Pferd_Dampf_Explosion_E meint
Richtig, und insbesondere nachdem sich unsere „Wirtschaftspartei“ FDP mit ihrer Spritpreisbremse den Brüller des Jahrzehnts geleistet hat.
Und ein Nachschärfen bei den Abgaswerten ist auch noch ein möglicher Parameter, die Attraktivität solcher Fahrzeuge ab 2030 zügig in den Keller zu fahren.
MAik Müller meint
@Egon Meier — langlebige Fahrzeuge — Wo soll es die geben?
Alles was aktuell an Verbrenner hergestellt wird ist doch nicht mehr Langlebig.
Thomas Claus meint
Die Kosten für ein eAuto sind schon ein Problem. Vor 2, 3 Jahren hat man noch sinkende Preise prophezeit. Im Hier und Jetzt steigen die Preise leider stetig. Ich erwarte auch die nächsten mindestens 2 Jahre keine sinkenden Preise. Das könnte für viele zum Problem werden.
Powerwall Thorsten meint
Zum Problem für Verbrenner OEMs – da fehlt nämlich dann einerseits der Gewinn für die Transformation zum BEV und andererseits muß man trotz stark sinkender Nachfrage an Verbrennern noch jahrzehntelang für Ersatzteile gerade stehen – und das insbesondere bei Millionen von wenig rentablen Klein- und Mittelklasse Fahrzeugen.
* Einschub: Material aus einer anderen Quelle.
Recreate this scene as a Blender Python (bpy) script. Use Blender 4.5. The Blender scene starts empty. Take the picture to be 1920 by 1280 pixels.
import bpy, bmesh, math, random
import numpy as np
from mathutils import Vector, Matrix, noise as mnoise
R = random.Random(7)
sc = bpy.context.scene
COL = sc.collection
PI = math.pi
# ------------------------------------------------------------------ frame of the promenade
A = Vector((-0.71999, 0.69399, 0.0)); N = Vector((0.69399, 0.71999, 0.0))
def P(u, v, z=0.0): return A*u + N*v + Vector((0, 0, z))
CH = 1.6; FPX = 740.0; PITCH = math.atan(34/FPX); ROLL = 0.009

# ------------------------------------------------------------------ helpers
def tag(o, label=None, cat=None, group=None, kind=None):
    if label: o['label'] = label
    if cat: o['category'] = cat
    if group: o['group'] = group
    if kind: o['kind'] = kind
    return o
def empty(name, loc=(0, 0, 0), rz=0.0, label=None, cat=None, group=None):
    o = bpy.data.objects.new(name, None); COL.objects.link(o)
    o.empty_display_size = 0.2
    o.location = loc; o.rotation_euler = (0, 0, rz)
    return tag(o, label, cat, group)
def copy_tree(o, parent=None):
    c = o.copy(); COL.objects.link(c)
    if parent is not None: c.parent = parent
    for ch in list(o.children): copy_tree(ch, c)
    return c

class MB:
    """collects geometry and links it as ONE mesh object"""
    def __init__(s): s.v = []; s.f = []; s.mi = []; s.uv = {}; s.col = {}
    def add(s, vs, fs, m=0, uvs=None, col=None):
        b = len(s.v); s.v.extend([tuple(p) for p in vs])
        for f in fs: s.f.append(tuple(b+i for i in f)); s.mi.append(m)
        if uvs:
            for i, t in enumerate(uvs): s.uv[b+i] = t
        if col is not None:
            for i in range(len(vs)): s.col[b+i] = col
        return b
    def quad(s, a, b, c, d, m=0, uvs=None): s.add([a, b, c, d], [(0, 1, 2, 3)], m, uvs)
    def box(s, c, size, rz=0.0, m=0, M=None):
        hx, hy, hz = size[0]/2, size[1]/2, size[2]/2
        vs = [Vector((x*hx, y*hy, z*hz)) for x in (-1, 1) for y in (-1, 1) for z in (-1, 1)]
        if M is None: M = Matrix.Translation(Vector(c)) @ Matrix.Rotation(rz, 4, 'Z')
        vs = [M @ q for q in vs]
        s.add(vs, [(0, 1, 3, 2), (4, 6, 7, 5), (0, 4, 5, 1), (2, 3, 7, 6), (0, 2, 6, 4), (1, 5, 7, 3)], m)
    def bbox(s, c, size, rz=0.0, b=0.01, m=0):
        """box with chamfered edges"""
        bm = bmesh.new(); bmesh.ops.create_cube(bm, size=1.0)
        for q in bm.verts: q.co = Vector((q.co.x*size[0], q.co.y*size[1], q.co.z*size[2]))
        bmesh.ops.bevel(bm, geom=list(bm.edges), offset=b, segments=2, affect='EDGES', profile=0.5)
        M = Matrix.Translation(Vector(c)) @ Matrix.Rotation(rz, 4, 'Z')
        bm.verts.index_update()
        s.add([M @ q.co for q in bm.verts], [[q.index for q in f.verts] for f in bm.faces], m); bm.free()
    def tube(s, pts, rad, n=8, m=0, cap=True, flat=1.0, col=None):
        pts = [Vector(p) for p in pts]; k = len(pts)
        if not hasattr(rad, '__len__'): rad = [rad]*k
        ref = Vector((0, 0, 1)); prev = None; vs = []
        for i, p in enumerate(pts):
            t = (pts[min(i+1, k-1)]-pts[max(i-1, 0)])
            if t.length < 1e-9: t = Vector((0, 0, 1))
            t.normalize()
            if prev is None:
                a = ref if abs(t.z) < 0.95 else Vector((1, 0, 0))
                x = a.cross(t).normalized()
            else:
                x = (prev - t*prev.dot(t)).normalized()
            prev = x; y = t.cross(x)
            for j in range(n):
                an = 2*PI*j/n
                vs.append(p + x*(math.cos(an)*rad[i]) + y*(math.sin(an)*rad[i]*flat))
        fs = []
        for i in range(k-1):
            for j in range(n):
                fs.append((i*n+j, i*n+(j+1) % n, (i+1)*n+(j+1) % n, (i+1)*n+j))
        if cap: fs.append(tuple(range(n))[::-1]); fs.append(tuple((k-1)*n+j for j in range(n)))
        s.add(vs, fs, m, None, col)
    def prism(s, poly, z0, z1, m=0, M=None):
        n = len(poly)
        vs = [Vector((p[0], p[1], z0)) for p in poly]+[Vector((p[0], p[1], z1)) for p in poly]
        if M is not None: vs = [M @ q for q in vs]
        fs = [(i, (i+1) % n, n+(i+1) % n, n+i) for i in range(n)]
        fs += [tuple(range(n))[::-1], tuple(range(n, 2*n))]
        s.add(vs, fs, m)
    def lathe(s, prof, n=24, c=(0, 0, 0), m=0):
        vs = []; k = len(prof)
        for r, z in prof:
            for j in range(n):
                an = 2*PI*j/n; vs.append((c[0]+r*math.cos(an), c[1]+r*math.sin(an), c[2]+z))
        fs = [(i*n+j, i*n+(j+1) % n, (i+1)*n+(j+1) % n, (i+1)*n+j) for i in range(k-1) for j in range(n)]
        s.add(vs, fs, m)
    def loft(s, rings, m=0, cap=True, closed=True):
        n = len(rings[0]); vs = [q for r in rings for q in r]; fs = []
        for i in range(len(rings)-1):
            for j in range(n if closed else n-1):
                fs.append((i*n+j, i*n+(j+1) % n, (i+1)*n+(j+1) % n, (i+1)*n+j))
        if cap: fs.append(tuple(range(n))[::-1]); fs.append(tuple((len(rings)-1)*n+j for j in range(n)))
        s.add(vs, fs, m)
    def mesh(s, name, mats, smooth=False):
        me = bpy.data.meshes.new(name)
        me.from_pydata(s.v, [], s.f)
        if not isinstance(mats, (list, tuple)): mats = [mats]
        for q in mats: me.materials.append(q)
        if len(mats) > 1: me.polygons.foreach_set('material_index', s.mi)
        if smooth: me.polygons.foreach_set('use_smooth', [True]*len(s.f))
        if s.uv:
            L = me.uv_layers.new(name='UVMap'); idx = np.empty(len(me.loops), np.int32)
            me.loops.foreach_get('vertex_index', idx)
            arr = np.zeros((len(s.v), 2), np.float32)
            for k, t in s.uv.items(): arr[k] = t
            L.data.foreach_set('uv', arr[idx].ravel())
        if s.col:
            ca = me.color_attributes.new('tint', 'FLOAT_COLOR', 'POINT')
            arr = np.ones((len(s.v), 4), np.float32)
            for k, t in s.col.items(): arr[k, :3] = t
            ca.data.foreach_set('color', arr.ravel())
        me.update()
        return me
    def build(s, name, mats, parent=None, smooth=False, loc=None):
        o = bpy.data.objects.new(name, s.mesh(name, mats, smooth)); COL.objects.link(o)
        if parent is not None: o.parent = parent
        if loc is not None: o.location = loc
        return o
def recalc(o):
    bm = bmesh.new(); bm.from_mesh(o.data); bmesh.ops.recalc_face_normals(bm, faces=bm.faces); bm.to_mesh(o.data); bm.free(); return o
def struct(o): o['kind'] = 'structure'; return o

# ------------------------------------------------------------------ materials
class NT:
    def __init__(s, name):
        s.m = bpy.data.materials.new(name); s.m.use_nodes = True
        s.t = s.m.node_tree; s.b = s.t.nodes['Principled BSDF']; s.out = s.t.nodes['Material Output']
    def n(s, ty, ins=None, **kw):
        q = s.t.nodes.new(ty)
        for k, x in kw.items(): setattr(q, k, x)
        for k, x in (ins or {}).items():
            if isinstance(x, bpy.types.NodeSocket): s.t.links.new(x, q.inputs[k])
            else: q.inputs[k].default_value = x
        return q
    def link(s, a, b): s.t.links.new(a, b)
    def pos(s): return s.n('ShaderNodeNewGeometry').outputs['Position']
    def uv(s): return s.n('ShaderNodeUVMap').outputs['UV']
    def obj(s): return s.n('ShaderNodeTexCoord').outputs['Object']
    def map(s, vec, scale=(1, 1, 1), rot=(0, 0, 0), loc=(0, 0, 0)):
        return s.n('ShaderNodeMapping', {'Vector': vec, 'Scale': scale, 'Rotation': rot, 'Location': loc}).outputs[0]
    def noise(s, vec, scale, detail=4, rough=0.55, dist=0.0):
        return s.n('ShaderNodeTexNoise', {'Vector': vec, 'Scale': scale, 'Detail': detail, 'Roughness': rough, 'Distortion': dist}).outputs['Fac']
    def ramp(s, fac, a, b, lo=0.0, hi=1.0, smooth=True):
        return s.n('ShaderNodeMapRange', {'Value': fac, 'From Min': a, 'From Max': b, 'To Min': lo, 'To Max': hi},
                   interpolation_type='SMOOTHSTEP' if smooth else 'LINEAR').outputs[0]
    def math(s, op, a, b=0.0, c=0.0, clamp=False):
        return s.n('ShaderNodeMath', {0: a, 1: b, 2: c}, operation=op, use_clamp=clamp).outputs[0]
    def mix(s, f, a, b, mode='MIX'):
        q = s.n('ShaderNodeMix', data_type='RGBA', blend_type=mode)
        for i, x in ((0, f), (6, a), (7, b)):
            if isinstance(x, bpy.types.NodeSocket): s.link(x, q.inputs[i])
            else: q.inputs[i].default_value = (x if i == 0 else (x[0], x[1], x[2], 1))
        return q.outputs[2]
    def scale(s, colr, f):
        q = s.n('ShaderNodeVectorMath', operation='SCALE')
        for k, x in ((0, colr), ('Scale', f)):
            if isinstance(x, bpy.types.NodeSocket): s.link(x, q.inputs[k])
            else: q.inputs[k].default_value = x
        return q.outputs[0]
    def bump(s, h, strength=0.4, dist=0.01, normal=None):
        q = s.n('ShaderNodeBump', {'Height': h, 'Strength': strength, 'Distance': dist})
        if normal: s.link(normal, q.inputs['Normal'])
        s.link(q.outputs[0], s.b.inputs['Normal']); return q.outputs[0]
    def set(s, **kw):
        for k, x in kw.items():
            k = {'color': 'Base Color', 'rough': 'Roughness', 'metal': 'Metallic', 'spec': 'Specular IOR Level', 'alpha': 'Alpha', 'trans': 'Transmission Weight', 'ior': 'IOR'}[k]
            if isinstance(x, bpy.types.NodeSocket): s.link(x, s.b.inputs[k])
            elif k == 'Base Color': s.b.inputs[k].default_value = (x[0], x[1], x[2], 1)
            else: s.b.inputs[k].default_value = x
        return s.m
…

Am Ende des Tages hat der Kunde nämlich einen Anspruch auf Ersatzteilversorgung beim Hersteller – auch wenn der kleine Zulieferer schon lange pleite ist.
Das wird spannend.
Egon Meier meint
Bei entsprechenden Stückzahlen der OEM lohnt sich das Ersatzteilgeschäft auf jeden Fall.
Vor allem da dann deren Fahrzeuge – danke einer funktioniereden Ersatzteilversorgung – ewig leben werden.
Siehe Kuba
Djebasch meint
Ich glaube nicht das Kuba mit den Ansprüchen der Europäer mithalten kann, natürlich werden wir mehr Recycling erleben aber das wird Arbeitsplätze schaffen.
Aber das wir wie in Kuba Bauteile verwenden bei denen mit jeder Nutzung der Ausfall bevorsteht werden wir in Europa hoffentlich nicht erleben…
Yoyo meint
Ach Egon, Du verstehst es einfach nicht so rchtig.
Auf Kuba fahren US-Schlitten mit viel Mechanik und simpler und auch gut reparierbarer Technik herum.
Bei den heutigen Autos ist viel Elektronik drin, was die Hersteller nicht sehr lange als Ersatzteile auf Lager legen, schon gar nicht mehr ab 2030.
Beispiel gefällig,
Ford Sierra, ein gut verbreitetes Auto damals. Nach 10 Jahren gab es kein Steuergerät mehr als Ersatzteil zu kaufen. Wehe, es fällt dann aus, dann gibt der TÜV schon gar nicht mehr sein ok.
Und gerade VW-Kunden wie Du schwärmen ja von den ach so hohen Restwerten der Autos und bezahlen auch die überhöhten Neuwagen. Ab 2030 wird der Gebrauchtkäuferkreis immer kleiner werden.
Denk mal an 2015, wo die damaligen EURO 4 Diesel massiv an Wert verloren.
Eigentlich kann man nur dazu raten, ein Auto zu Leasen.
MAik Müller meint
@Powerwall Thorsten :)
Der Kunde hat gar keine Ansprüche.
Die Hersteller werden die Ersazteilpreise massiv steigern.
Powerwall Thorsten meint
Noch ein schlechtes Argument:
Dann kaufe ich mir ja erst recht keinen Verbrenner mehr!
Kein Auspuff, kein Vergaser, quasi keine Bremsen, keine Zünd- Glühkerzen, keine Auspuffkrümmer, keine Zylinderköpfe, Keine Zylinderkopfdichtung, kein Ölpumpe, keine Ölwanne, keine Ölwechsel
Also in meiner automobilen Vergangenheit habe ich all diese Dinge ein- oder mehrfach ersetzen müssen
Du verstehst, oder muß ich es auch noch erklären?